How to get the most from reading the Bible


This lecture is also available for audio download from Spalding Baptist church
Revd John Bennett, vicar of St Mary & St Nicolas Church, extended a welcome to all who attended the evening and opened in prayer and sung worship before introducing Revd Sally Myers, of Lincoln School of Theology, and the topic of the evening’s lecture, the third in the series, How to get the Most from Reading the Bible. 
Sally encouraged us to seek God everywhere; in our lives and work as well as in the Bible.  She described the four-legged stool of Anglican theology, of which the legs denote doctrine, reason, experience and scripture.  People’s opinions naturally differ as to which is most important, but Sally recommended a balanced view, dipping into each area, to avoid standing on one leg and falling over!

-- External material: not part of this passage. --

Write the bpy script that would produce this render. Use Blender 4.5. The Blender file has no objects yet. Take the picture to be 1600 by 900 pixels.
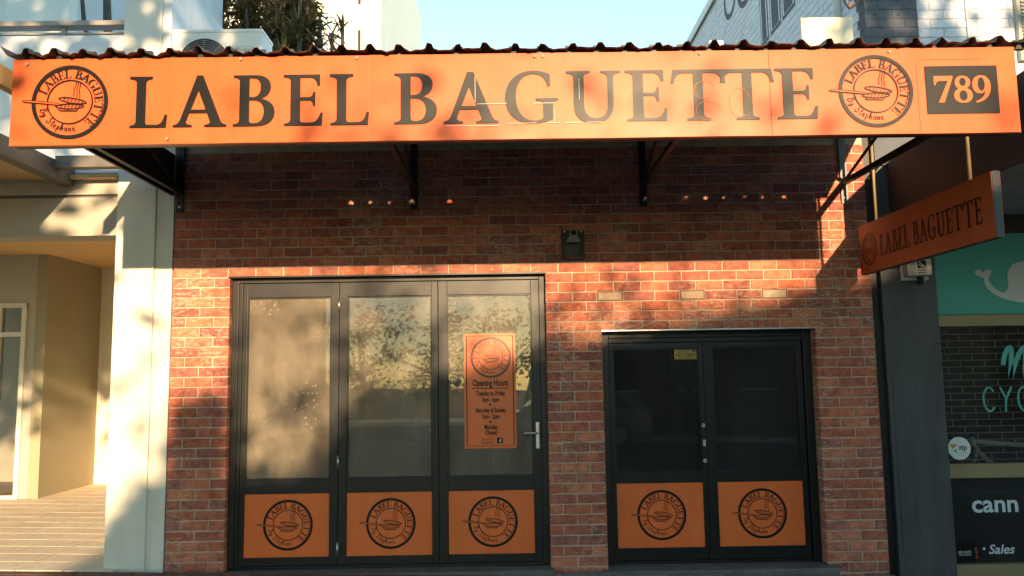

In considering what we can get out the Bible, Sally listed five aspects:

·          The law, as laid down by God to Moses; do we take this literally, to the letter, or figuratively?  Do we actually do no work at all on the Sabbath, or does cooking and feeding the family not count?
·          History, which can alter slightly according to who is telling it – usually written by winners!
·          Poetry, taking a sideways view, with the beauty of the Psalms and the Song of Solomon.
·          Biographies, such as Moses, David, Jesus.
·          Stories, which encompass prophesy, myth and astrology.

The source of God’s living water is, of course, prayer.  We find prayers in the Bible in the Psalms, prophets and, of course, our Lord’s Prayer, as taught by Jesus.  Thus the Bible is a rich source of prayer.

Sally set out two ways of using the Bible devotionally; one using the imagination and the other using Lectio Divina.

St Francis of Assisi brought the Bible to life and his memory lives on in art, nature, paintings and church windows.  Sally read, slowly, the parable of the paralysed man in Mark, chapter 2, showing slides to depict the story, pausing at each image for the audience to imagine being this or that character in the story, getting right inside their feelings, to truly recreate what it might have felt like to be one of the stretcher bearers; one of the throng; the owner of the house, whose roof was vandalised to let the sick man down; the man himself; the scribes, and anyone else who took our imagination.  The story was the richer and more memorable for being tackled this way.

Lectio divina was described as an ancient monastic approach, involving meditative reading.  It is a gift to be received, not devoured.  Sally emphasised the importance of a direct relationship with God – to you, through His Word.  We are to let the Word come to us; notice our reactions and what moves us.  She stated that, though simple, it is also very difficult, because we naturally race through life in the fast lane; we usually speed read, understand (maybe) and move on.  Lectio Divina is different.  We are to expect God to speak to us through our reading and we respond to God.  We are reading, not to acquire information, but to grow in wisdom and therefore, humility.  It is not for relaxation or distraction but active work focusing on God, and entails slow, repeatedly reading of a word, phrase or verse – going over and over, deeper and deeper.  The best start to Lectio Divina is prayer; then read, once, followed by slow repetition.  Meditate on the words or phrases.  Pray more; dialogue with God, letting Him heal and guide you.  Let your contemplation be a simple, loving focus on God.

Sally summed up by urging us to spend time with God in prayer, loving the Bible and gaining the living water, after which refreshments were served and lively discussion ensued about the different approaches to reading the Bible discussed and how the evening's talk might affect how we engage with reading the Bible in the future.